Via the big 8-in. color screen on the center stack, the Q60 driver can access the Infiniti Drive Mode Selector. This multifaceted control panel with the knurled round controller on the center console allows you to choose among four engine/transmission settings (Sport, Eco, Standard, Snow), six mode and response settings for the DAS steering, and either Sport or Standard for the DDS suspension.

With regard to engine and transmission settings: In Standard mode, engine and transmission are in regular tune, complemented by everyday chassis settings that offer low effort, quick ratio steering around town and increased effort, slower ratio steering for better stability at speed. Of note, DAS and DDS are available only on Q60s equipped with the V6.


Too Much Adjustability

With 336 possible combinations accessible via the Drive Mode Selector, is there too much adjustability in the new Q60? I think so. While tech heads might like being able to adjust so many parameters in their new Q60, what’s wrong with buying a car that’s already set up well for a variety of needs. Just get in the car and drive, without deciding which steering and suspension and engine response I need today. The band Devo, in a great song from 1980, sang: “Freedom of choice is what you’ve got. Freedom from choice is what you want.” That applies here.
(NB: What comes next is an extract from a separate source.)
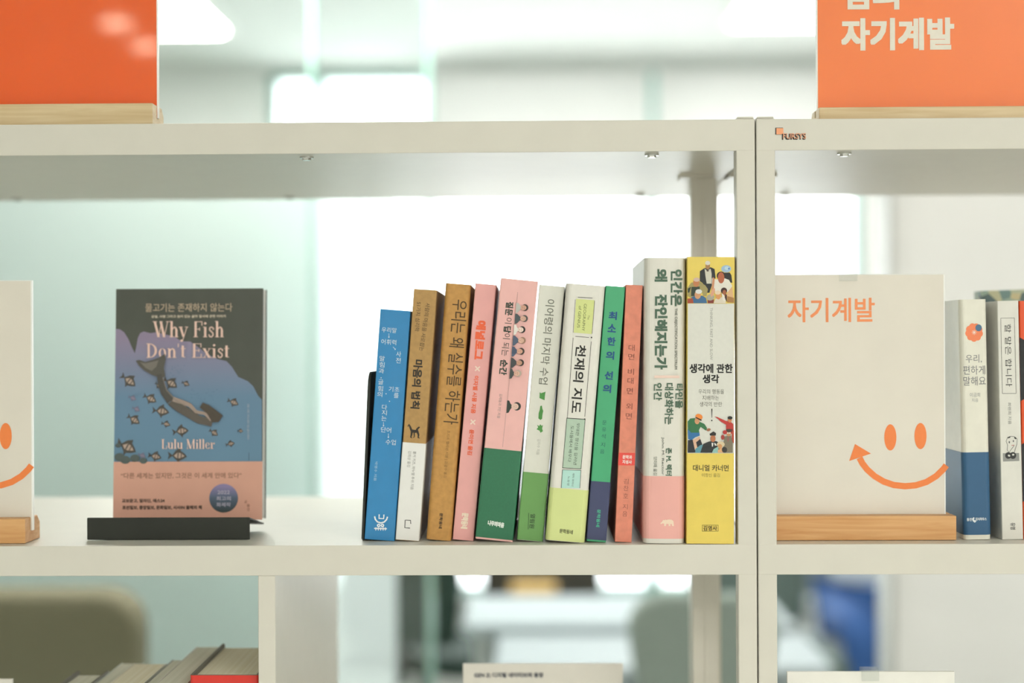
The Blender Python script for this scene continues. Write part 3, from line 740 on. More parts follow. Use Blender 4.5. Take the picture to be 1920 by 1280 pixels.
for pos, cc in ((0.25, '#37474b'), (0.5, '#7fa39c'), (0.72, '#c4b98a')):
    el = rr.color_ramp.elements.new(pos); el.color = rgb(cc)
rr.color_ramp.elements[0].color = rgb('#2f3c3e'); rr.color_ramp.elements[-1].color = rgb('#8ab0a8')
nt.links.new(tc.outputs['Object'], vo.inputs['Vector']); nt.links.new(vo.outputs['Color'], rr.inputs['Fac']); nt.links.new(rr.outputs['Color'], bs.inputs['Base Color'])
[c for c in k.o.children if c.name.startswith('cover')][0].data.materials[0] = mm

# ================================================================== signs in wooden bases
WOOD = streak_mat('beech_wood', '#c98f52', '#dfb079', (9, 60, 160), 0.45, 1.2)
WOODP = streak_mat('pale_beech_wood', '#cbb083', '#dfcba3', (9, 60, 160), 0.45, 1.2)
M_cream = mat('#dfd8cb', 0.35, 0.02, 30, coat=0.35)
M_white = mat('#f2f2ee', 0.25, 0.01)
M_clear = glass_mat('clear_acrylic', '#fbfcfb', 0.14)
def sign(label, xl, xr, ztop, zs, ybase, bx0, bx1, hbase, face, wood, group=None, clip=None):
    """acrylic plate in a slotted wooden base; x/z in metres, origin on the plate's front face at shelf level"""
    yp = ybase + 0.0135
    M = Matrix.Translation(((xl + xr) / 2, yp, zs))
    r = thing('table_sign', label, 'sign', M, group=group)
    ox = (xl + xr) / 2; hw = (xr - xl) / 2
    hz = ztop - zs
    f, bk, sl = ybase - yp, ybase + .034 - yp, hbase * .45
    prof = [(f, .0003), (bk, .0003), (bk, hbase - .006), (bk - .006, hbase), (.0042, hbase), (.0042, sl), (-.0006, sl), (-.0006, hbase), (f, hbase)]
    MB().prism(prof, 'x', bx0 - ox, bx1 - ox).build('wooden_base', wood, r, .0006)
    MB().box(-hw, hw, .0002, .0034, sl, hz).build('acrylic_plate', M_white, r, .0003)
    MB().box(-hw + .0011, hw - .0011, 0.0, .0002, sl, hz - .0006).build('printed_card', face, r)
    if clip:
        c0 = clip - ox
        MB().prism([(-.0022, hz - .0055), (-.0022, hz + .0022), (.006, hz + .0022), (.006, hz - .0055), (.0042, hz - .0055), (.0042, hz + .0006), (-.0004, hz + .0006), (-.0004, hz - .0055)], 'x', c0 - .0072, c0 + .0072).build('clear_clip', M_clear, r, .0004)
    return r, M
def smile(M, r, dx, title=True):
    o = '#f08442'
    p = Print(M, .00015)
    p.ell(1669.3 + dx, 819.7, 11.4, 24.6, o).ell(1725.8 + dx, 817.2, 11.4, 24.6, o)
    pts = [(1611.5, 858), (1617, 868.5), (1626, 880), (1640, 892.5), (1657, 902.5), (1676, 909), (1697, 911.2), (1717, 909.5), (1737, 903.3), (1755, 892.5), (1768, 880), (1774.2, 872)]
    p.line([(x + dx, y) for x, y in pts], 11.8, o)
    p.poly([(1603 + dx, 832), (1633 + dx, 850), (1592 + dx, 864)], o)
    p.done('smile_emblem', r)
    if title:
        Print(M, .00015).text(1558.3 + dx, 581, 163.5, 45.5, '자기계발', '#f2935c', 'u', .7).done('sign_title', r)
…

At least with me (to some extent) and the new Infiniti Q60.


The Q60 Cockpit

I spent the better part of the day in an Iridium Blue Infiniti Q60 Red Sport 400, a rear-wheel-drive model fitted with a Gallery White interior. While I tend to think white interiors look too Vegas, the Q60’s manages to avoid being garish. Moreover, the semi-aniline leather looks to be of great quality, and the smooth actuation of all the various switchgear underscores that point. The Q60 has a high-waist bunker feel from inside, but the driver seat is comfortable, with supportive bolsters going high up your back. It’s a quiet cabin, aided by active noise cancellation, standard on all Q60s. The analog instruments are easy to read, and the 13-speaker Bose audio system positively fills the Q60 cockpit. Also of note: Infiniti’s InTouch infotainment system now has a faster processor and is able to store profiles for multiple drivers.

Most adults won’t want to sit in the Q60’s cramped rear seat, especially when the fronts are all the way back. The rear seatback does fold forward, helping the Q60 carry long cargo. That small pass-through is the price you pay for having such a robust chassis.


Final Thoughts

Like a motorcycle, a sport coupe like the Q60 is a personal choice, an object of desire. Worldwide, 2-door cars represent only about 5 percent of new car sales. Nobody really needs a coupe. But after my drive in the $59,555 2017 Infiniti Q60 Red Sport 400, I can see how you might change your mind. Whatever its name—G coupe or Q60—the new Infiniti coupe is a fine automobile, beautifully built and blessed with head-turning style and a superb new engine that just won’t quit. It’s fast, it’s settled, it looks great, and in our 200-mile drive in which we were no stranger to the throttle, it averaged 20.4 MPG. A command performance, I’d say.